A good rule of thumb: call a delete for every new and a delete[] for every new[] and you're safe.



回答2:

In this example:

struct CoordLocation
{
    float X;
    float Y;
    float Z;
};

int main()
{
    CoordLocation *coord = new CoordLocation();
    delete coord;
    return 0;
}

The memory is freed. There are no leaks in that code. On the example you gave, where your struct contained pointers, as long as you free them in the destructor(as you did in your example), there will be no leaks.

In this snippet:

float *a = new float;
*a = 5.0f;
printf("%f", *a);
delete a;
printf("%f", &a);

The value of a stays the same after the delete, since delete(ing) a pointer will only mark a memory address as "freed", it will not modify its contents. Accessing freed pointers is undefined behaviour.



回答3:

The pointer itself is allocated with automatic storage duration, there is nothing to free there. The struct is those three fields, which are freed when you call delete. You only call delete on something that was returned by new.

When you allocate something you allocate enough memory to hold it, which means enough memory to hold all of its fields (and some housekeeping memory that is implementation specific, but you don't worry about that). When you delete it you free the same amount of memory that you allocated.

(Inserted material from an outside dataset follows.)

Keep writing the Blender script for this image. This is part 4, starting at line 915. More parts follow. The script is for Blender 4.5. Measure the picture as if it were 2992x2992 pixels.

One thing to note however is a case like this (in C++ you wouldn't create a type like this, but the example is relevant):

struct Foo {
    char *str;
};

Foo *f = new Foo();
f->str = new char[10];

delete f;

In this case you have a leak. You delete f, which consists of enough memory to hold a single char*, but what that char* points to has been dynamically allocated as well. So, you need to free it too:

delete f->str;
delete f;

Again, in C++ you would probably not design a type this way, instead favoring types like std::string and principles such as RAII, but the example is relevant.